From The Global Post

This is a very sad fact of life here.  One of the biggest issue cited is financial burden.  Well that’s no surprise given the outrageous cost to heat a place.  Korea’s public transportation is more than affordable….for those than can afford it.  When you are working for Minimum wage ($4.25/hr) how the hell could you ever possible afford your own place let alone heat the damn thing?  We just moved from Samcheonpo where we had this one room apartment.  The kitchen/bathroom was ‘kinda’ another room but in reality, just a long hallway with a door that closed off one end.

In the 3 coldest months of the year is cost us $250 EACH MONTH just to heat the place….and we switched to small portable heaters that were CHEAPER than the floor heating.

A couple of things thought you need to know.  Korea does NOT believe in insulation.  The walls of apartments, while thick, are only just concrete.  Zero insulation at all.  Now, our place was on the ‘first’ floor.  First meaning the first livable level, the ground floor was a parking lot.



Our apartment was the grey building on the left.  You can see the main window and the tiny little bathroom window.

Here is a typical Korean house undergoing some renovations.  Pay close attention to the wall thickness and notice you will see nothing that indicates any kind of insulation use and your floor is right on the ground.


Now here’s where it gets stupid.  We all know that an apartment is basically a cube, 8 sides.  Our apartment only had TWO of those sides NOT exposed to outside walls.  This includes the floor where the cars parked right below.  We were constantly fighting to keep the place at a decent temperature.  We once tried a bigger oscillating heater (kinda like an oscillating fan but just a heating element with a reflective panel behind it).  That worked out nicely for two weeks but one day a service guy came buy and showed me a nearly $400 bill so far!  Fuck me!  Well, when he saw the heater he pointed at it.  Guess they may have been concerned that either there was a problem or we had a grow-op going on :P

So, back to heating.

Our new place ONLY has 2 sides exposed to outside walls (front and back…apartments in bigger/older building run full-width of building…which are generally thin tall things).  So while we will have 6 other sides providing insulation our new place is 3 bedrooms.  In fact, our old place could fit into the master bedroom.  So better insulation, significantly bigger area to heat.  A kind of loss there actually.

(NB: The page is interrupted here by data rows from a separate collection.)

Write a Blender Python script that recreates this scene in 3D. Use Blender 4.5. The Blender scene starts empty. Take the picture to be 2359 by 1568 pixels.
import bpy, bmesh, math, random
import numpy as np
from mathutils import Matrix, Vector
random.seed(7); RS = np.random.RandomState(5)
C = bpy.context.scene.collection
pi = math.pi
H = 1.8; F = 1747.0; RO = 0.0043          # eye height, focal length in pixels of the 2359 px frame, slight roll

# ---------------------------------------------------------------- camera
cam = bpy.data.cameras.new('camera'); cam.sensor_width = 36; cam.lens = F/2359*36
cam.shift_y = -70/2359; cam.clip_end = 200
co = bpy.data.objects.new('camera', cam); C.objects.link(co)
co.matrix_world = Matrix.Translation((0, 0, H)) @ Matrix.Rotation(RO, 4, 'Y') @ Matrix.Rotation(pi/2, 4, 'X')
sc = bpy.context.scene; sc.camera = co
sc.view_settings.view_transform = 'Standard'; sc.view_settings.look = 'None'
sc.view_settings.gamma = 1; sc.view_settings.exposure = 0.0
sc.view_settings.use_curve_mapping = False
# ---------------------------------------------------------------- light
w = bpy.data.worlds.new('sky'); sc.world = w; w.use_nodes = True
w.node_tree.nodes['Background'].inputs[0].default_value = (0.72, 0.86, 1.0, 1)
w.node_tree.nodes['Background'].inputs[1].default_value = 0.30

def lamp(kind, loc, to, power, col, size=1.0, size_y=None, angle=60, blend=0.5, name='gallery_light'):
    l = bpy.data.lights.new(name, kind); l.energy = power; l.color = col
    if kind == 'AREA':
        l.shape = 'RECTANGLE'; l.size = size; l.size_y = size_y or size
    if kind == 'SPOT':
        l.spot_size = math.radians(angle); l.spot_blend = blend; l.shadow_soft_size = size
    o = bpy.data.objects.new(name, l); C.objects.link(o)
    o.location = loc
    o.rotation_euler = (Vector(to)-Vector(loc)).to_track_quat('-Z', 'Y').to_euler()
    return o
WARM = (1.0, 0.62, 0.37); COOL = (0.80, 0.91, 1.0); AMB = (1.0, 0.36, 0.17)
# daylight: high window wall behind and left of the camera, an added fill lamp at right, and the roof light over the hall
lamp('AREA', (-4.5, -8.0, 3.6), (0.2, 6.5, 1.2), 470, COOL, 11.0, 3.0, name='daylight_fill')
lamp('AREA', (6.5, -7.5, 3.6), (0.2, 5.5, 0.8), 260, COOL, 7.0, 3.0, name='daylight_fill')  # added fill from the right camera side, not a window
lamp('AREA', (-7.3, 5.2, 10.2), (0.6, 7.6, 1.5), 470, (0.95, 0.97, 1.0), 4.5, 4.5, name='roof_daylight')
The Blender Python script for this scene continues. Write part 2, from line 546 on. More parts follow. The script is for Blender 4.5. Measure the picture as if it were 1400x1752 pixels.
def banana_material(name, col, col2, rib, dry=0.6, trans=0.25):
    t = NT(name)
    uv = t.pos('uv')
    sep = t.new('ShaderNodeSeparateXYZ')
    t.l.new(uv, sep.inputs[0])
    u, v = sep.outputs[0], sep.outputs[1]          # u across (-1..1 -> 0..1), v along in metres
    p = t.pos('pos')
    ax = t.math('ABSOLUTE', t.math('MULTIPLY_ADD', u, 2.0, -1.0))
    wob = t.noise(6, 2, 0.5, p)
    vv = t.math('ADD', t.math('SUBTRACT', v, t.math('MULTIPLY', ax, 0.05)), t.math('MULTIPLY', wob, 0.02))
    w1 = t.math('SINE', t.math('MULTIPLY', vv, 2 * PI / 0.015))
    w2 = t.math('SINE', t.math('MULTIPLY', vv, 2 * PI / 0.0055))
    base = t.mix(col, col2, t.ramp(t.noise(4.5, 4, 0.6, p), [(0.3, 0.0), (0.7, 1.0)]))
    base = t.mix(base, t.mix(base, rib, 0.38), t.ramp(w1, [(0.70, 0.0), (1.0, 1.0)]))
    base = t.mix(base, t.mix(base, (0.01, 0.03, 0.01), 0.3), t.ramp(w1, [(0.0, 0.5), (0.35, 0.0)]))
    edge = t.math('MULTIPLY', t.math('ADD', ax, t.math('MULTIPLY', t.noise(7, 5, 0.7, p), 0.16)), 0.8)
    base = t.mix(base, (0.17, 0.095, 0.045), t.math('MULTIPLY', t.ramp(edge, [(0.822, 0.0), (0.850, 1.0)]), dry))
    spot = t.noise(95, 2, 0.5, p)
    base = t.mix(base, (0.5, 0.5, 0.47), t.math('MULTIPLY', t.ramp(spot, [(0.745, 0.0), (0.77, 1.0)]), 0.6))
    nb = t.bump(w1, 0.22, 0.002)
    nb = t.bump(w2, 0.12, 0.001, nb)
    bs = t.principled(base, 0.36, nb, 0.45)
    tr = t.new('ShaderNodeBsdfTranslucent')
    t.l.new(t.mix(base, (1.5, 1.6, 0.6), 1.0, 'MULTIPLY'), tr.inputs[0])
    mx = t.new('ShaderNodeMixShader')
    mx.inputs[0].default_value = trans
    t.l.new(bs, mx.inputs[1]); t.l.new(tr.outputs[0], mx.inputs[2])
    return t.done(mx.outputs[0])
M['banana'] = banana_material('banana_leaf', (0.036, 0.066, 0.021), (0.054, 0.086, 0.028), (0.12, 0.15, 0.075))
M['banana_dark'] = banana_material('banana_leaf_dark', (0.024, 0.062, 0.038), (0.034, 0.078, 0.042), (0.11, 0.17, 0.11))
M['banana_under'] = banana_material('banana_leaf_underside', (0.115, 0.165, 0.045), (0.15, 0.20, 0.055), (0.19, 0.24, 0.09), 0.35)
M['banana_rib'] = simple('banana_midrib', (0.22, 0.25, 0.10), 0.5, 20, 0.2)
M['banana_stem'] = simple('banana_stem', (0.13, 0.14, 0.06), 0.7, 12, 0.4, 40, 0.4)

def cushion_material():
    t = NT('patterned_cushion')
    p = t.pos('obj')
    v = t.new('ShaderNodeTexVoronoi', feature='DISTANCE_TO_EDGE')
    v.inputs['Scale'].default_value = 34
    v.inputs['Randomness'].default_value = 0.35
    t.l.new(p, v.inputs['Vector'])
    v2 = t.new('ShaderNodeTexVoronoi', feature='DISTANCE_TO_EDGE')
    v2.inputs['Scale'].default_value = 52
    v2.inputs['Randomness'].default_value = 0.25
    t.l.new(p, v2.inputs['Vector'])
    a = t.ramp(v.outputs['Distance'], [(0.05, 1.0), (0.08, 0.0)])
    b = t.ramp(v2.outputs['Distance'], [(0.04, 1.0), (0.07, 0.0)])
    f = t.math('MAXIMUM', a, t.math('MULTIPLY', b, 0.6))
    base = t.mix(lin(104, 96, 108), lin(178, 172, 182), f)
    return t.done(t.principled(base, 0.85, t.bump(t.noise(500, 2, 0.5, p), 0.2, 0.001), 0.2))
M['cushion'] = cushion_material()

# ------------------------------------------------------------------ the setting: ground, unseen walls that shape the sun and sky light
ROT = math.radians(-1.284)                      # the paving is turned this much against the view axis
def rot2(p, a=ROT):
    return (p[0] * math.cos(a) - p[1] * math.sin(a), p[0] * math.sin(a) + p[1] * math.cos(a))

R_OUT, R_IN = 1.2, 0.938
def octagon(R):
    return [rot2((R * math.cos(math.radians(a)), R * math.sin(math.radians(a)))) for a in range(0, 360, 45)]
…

Oh, and we just found out that this building has a mix of fuels in it.  See, years ago everyone used to have a tank in the ground/basement where an oil truck would deliver the fuel for heating/cooking.  This place does have natural gas and I just figured it was converted.  Oh no, that ONLY does the gas range (they don’t do ovens typically here, so we basically got a stove top but no bottom.  We fixed that by buying a convection over<G>) and we just learned learned that we DO have an oil tank and guess what….it’s out of oil now.  So no hot water for showers.  Sigh.

We figured this out today and would have the fuel delivered today but we were out shopping.  So he’s coming Monday.  We can only boil water and do the sponge/towel baths till then.  I think Monday I’ll wait till the delivery :)

Now, as for cost, you are looking at about $600 to fill up the tank.  I don’t know the volume yet but I do know that the previous foreign teacher filled up at the beginning of her contract (mumble, would have been nice if she told us that…) so that tanks lasted her a whole year.  She didn’t use the floor heating but supplemented with electrical heater blankets and never used the 3rd bedroom or main bedroom but chose to sleep mostly in the living room on a mattress.

At about $50/month for fuel, that’s not too bad but it’s all relative right?  $50 is about 12hrs of work at min wage and this only gets you hot water and not even a warm place for a year.  This also assumes that you even have a job given the rather high unemployment rate here.  Don’t let the number full you.  Multiply it by 50,000,000(the current population approximately) and then you’ll get a sense of actually how many people that is.

Do I even want to bother adding in the fact that Korea is one of the worst of OCED for gender equality in terms of pay scale?  Ranking a whopping 120th out of 138 countries!

I really have no idea how they are ever going to fix this.  There’s going to have to be a major shift in the working class to get their shit together here.